§ YOUR TASK:
Set down the material exactly as given, please, from its first line through the line that includes "z = zrow(int(i".

§ SOURCE EXCERPT:
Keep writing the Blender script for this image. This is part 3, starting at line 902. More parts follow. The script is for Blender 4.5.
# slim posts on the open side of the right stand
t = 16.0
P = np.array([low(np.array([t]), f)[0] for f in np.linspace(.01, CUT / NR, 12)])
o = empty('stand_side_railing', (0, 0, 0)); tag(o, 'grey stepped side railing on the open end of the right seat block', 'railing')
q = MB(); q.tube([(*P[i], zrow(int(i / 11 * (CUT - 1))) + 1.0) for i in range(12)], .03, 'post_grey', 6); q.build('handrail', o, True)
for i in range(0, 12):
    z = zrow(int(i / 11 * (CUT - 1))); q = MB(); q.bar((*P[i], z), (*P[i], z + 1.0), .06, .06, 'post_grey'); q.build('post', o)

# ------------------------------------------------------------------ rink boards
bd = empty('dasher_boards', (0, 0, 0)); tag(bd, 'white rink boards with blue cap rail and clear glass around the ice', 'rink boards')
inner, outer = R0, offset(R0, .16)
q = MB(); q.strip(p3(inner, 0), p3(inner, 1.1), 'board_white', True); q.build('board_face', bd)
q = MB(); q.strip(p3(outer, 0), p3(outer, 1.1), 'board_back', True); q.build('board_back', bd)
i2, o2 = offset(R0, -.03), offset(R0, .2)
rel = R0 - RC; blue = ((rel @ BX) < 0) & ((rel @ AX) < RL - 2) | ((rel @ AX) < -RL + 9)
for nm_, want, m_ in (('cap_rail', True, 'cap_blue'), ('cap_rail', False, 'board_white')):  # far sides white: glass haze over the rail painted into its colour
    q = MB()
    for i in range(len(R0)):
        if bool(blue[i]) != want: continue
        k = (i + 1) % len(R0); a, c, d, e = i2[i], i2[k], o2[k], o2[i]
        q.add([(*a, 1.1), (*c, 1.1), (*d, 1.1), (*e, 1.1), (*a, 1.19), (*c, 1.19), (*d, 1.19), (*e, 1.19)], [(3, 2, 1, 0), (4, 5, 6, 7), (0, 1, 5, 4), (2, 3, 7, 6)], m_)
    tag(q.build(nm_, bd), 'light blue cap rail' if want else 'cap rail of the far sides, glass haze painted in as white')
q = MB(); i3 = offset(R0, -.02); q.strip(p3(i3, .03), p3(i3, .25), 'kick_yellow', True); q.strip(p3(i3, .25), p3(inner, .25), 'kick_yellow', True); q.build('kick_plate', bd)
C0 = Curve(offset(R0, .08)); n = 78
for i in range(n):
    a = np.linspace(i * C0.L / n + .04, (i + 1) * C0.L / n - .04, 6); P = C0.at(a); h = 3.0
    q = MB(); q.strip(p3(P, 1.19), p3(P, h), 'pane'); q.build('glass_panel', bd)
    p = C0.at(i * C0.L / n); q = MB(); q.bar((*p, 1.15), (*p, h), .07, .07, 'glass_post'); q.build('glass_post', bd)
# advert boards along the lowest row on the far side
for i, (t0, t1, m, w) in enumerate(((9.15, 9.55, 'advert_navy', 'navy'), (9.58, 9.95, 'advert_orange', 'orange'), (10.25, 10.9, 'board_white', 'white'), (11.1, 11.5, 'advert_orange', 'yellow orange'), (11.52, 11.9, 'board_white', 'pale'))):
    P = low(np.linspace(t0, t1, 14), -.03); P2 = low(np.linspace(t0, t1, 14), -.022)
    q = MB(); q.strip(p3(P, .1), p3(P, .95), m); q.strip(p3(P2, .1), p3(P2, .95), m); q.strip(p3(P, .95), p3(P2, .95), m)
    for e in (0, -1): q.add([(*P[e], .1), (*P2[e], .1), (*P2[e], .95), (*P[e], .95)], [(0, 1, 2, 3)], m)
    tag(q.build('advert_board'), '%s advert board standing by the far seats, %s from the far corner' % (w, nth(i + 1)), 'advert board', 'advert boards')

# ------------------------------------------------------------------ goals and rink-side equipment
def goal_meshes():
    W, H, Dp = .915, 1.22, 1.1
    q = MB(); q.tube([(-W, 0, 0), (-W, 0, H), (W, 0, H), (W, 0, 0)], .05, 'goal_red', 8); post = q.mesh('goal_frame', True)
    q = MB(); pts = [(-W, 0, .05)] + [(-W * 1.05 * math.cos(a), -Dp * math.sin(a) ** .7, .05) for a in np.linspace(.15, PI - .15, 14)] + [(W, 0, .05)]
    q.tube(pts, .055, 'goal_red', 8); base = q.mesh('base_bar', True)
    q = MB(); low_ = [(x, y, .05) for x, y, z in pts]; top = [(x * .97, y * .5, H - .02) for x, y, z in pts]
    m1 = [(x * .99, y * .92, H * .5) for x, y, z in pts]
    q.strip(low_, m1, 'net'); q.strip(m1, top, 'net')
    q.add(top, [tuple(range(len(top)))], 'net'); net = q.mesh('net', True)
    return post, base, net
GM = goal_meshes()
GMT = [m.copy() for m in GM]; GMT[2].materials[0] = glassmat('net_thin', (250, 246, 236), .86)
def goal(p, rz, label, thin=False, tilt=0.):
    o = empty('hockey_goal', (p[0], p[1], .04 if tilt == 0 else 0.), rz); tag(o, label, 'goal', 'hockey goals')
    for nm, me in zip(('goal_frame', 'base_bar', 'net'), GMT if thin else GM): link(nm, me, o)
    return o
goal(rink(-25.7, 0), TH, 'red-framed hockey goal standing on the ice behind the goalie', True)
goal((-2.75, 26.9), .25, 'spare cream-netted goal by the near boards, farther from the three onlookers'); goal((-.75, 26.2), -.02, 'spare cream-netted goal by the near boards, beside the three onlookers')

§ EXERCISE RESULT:
Keep writing the Blender script for this image. This is part 3, starting at line 902. More parts follow. The script is for Blender 4.5.
# slim posts on the open side of the right stand
t = 16.0
P = np.array([low(np.array([t]), f)[0] for f in np.linspace(.01, CUT / NR, 12)])
o = empty('stand_side_railing', (0, 0, 0)); tag(o, 'grey stepped side railing on the open end of the right seat block', 'railing')
q = MB(); q.tube([(*P[i], zrow(int(i / 11 * (CUT - 1))) + 1.0) for i in range(12)], .03, 'post_grey', 6); q.build('handrail', o, True)
for i in range(0, 12):
    z = zrow(int(i / 11 * (CUT - 1))); q = MB(); q.bar((*P[i], z), (*P[i], z + 1.0), .06, .06, 'post_grey'); q.build('post', o)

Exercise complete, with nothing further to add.